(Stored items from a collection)
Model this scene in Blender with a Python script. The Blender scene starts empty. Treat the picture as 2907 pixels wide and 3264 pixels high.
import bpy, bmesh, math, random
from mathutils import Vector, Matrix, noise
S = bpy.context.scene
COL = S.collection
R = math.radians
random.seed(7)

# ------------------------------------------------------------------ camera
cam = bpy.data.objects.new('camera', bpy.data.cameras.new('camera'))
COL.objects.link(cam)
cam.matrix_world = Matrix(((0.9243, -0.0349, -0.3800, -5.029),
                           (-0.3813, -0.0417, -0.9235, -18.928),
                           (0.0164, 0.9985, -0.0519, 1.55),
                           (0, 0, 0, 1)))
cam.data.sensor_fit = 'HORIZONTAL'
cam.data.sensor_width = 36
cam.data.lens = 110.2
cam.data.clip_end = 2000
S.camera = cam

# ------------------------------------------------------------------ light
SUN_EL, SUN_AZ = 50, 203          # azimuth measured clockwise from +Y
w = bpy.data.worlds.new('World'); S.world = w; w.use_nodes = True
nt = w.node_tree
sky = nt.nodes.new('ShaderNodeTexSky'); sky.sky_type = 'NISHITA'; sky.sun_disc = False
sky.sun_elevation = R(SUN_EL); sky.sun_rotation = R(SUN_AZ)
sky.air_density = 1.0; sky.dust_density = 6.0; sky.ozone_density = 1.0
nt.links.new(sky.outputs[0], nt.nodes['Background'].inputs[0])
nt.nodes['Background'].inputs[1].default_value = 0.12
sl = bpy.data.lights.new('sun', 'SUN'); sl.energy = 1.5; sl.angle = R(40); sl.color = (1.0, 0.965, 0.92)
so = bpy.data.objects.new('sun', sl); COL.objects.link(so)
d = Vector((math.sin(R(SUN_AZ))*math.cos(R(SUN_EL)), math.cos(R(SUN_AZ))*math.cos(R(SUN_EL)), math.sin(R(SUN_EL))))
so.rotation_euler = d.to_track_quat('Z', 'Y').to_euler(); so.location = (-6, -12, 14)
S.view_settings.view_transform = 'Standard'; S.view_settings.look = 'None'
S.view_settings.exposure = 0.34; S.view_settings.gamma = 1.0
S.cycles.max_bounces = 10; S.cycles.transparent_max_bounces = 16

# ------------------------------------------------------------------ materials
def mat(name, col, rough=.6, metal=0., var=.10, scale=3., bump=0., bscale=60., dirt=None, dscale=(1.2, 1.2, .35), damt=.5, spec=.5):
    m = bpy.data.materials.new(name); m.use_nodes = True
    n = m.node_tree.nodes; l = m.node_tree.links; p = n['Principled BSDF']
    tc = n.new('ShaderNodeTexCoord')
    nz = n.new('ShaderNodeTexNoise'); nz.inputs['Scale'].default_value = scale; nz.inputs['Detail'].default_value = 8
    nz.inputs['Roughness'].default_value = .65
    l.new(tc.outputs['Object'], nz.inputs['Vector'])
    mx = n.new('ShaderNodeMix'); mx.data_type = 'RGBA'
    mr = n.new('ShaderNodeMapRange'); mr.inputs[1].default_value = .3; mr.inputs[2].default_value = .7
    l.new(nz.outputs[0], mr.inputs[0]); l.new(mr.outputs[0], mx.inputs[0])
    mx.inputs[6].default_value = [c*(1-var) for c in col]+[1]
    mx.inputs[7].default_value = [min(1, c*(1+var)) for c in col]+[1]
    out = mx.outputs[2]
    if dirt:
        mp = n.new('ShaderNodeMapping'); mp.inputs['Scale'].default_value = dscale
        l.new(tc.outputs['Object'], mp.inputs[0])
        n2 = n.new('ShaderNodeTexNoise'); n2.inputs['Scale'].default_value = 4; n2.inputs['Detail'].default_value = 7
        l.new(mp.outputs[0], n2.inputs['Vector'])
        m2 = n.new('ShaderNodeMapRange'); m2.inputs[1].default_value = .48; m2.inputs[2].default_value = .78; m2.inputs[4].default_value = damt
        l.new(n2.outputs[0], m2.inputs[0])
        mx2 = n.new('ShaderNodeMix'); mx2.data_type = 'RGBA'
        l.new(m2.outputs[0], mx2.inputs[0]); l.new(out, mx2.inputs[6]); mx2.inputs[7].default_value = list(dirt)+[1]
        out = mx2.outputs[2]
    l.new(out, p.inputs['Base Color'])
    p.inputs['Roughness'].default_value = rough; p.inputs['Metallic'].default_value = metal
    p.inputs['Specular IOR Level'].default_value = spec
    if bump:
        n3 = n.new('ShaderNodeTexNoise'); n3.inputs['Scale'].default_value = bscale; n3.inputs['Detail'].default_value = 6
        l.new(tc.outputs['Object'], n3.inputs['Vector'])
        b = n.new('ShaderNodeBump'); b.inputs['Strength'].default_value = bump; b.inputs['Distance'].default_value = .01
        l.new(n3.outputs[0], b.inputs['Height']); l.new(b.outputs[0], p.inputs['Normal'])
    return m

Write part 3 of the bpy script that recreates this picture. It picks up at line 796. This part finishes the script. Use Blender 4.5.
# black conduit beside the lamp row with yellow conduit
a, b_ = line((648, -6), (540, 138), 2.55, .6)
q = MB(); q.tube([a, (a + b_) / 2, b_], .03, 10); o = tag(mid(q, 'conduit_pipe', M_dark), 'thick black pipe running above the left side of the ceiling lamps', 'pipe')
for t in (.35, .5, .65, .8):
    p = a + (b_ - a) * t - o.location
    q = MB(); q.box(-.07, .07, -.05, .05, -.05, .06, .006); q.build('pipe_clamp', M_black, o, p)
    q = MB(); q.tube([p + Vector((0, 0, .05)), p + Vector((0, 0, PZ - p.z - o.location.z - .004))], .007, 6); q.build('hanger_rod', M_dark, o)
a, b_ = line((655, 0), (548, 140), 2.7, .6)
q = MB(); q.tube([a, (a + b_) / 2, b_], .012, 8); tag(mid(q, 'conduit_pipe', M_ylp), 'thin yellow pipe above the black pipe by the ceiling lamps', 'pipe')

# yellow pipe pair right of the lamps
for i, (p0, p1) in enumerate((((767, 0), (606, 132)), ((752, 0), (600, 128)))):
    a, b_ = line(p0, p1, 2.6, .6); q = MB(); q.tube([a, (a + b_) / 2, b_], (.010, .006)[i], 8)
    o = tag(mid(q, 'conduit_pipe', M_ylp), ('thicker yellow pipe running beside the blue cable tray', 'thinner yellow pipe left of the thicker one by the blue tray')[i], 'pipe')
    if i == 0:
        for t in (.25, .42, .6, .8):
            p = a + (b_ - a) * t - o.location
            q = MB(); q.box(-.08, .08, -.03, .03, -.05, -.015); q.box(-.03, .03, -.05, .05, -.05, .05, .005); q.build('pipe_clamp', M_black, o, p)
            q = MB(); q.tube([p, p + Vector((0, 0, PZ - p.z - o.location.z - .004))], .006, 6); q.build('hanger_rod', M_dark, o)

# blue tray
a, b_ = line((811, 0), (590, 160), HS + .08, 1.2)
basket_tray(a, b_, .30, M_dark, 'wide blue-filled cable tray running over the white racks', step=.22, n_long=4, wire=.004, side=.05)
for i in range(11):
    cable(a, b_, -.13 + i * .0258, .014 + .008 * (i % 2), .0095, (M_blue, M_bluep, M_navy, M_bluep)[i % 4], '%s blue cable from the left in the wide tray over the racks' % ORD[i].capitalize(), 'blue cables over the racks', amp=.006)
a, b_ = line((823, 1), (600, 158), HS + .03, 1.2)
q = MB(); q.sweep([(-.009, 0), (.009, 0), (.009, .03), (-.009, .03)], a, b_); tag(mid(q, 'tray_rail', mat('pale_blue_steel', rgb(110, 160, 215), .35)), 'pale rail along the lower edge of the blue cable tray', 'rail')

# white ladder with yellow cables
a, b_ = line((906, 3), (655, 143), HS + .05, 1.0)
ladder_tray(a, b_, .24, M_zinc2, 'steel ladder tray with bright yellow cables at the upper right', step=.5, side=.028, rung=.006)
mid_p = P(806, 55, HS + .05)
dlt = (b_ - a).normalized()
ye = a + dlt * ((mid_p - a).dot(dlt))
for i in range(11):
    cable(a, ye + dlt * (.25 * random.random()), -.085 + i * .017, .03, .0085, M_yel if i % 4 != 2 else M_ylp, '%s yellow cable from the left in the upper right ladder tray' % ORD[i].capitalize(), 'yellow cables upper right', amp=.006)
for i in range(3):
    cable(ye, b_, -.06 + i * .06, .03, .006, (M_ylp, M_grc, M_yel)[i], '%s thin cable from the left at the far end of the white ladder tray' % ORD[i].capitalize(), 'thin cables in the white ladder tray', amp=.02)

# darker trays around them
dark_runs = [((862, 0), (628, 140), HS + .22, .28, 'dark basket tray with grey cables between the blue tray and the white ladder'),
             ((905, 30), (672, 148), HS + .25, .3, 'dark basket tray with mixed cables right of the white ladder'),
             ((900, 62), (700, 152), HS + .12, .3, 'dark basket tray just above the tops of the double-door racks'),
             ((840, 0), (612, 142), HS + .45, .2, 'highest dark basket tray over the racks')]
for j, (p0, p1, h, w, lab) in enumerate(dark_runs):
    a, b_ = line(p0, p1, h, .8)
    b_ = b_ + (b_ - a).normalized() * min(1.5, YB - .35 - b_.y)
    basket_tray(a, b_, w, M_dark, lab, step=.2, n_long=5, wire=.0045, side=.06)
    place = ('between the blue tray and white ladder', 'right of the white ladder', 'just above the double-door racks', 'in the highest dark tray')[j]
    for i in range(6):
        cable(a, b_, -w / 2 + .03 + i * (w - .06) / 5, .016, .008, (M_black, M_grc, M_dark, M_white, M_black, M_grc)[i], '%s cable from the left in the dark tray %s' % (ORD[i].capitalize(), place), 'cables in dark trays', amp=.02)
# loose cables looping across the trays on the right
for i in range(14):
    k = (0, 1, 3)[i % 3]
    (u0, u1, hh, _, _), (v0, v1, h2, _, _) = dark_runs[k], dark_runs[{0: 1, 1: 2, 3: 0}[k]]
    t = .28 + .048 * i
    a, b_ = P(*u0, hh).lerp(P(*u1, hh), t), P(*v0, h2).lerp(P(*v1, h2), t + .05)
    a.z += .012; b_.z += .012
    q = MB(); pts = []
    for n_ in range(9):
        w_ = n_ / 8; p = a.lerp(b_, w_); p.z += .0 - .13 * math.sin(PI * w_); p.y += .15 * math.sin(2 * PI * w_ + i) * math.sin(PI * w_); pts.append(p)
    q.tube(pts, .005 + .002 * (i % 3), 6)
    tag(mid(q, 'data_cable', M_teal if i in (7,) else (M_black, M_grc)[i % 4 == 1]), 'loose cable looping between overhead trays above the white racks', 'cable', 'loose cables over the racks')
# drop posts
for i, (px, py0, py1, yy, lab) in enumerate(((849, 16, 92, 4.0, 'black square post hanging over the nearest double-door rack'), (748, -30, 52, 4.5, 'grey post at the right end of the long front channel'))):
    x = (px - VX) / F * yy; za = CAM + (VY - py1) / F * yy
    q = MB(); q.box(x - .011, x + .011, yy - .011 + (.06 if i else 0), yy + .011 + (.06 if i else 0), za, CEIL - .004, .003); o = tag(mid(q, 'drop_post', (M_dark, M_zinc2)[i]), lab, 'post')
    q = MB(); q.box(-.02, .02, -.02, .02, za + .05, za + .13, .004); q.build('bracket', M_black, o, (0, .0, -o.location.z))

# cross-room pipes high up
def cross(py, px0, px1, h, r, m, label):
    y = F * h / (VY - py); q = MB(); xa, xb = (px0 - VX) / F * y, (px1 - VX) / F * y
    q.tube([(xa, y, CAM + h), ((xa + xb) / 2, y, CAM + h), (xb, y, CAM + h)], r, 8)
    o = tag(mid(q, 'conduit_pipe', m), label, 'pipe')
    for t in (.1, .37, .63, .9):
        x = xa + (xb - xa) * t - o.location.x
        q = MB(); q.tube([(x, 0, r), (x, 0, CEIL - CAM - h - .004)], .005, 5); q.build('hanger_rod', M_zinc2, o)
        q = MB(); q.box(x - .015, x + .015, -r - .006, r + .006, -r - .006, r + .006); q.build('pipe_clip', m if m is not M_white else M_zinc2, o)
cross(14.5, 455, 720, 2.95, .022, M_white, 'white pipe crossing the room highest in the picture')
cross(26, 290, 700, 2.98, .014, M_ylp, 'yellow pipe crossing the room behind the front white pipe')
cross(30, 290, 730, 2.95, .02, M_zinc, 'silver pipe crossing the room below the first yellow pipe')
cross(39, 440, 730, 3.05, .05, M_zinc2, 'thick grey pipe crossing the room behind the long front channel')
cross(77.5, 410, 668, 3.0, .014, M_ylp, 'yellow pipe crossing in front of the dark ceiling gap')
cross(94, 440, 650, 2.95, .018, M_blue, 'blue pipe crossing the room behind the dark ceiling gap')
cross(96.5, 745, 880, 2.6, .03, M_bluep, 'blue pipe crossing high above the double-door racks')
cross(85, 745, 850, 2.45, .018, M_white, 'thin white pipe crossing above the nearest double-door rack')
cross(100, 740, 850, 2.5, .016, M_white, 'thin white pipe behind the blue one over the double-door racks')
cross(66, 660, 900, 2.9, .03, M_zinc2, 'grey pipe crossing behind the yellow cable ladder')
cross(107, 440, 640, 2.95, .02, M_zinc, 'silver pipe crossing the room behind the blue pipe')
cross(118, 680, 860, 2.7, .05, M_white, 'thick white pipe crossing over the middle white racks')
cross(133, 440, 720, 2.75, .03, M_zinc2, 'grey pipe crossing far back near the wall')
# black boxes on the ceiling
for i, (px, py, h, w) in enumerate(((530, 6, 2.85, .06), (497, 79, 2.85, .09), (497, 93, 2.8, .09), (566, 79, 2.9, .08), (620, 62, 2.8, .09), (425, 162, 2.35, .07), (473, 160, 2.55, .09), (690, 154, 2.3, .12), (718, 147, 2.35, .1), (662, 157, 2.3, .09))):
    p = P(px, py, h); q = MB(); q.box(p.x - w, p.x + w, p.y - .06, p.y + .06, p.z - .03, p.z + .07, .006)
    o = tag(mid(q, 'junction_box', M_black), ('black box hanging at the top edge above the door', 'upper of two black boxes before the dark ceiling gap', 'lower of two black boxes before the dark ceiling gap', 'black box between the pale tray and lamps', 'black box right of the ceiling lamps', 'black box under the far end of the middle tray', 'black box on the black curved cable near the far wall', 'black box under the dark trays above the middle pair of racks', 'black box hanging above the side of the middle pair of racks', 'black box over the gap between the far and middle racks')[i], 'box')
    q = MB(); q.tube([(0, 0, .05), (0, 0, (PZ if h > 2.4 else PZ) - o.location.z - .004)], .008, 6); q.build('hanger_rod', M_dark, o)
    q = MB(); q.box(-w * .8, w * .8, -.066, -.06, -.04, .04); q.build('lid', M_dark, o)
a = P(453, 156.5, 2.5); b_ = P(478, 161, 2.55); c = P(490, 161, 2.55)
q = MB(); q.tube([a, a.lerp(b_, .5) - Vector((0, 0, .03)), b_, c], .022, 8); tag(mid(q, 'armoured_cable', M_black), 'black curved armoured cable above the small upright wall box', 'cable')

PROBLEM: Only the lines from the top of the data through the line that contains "random.seed(7)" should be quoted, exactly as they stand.

EXPECTED OUTPUT:
Model this scene in Blender with a Python script. The Blender scene starts empty. Treat the picture as 2907 pixels wide and 3264 pixels high.
import bpy, bmesh, math, random
from mathutils import Vector, Matrix, noise
S = bpy.context.scene
COL = S.collection
R = math.radians
random.seed(7)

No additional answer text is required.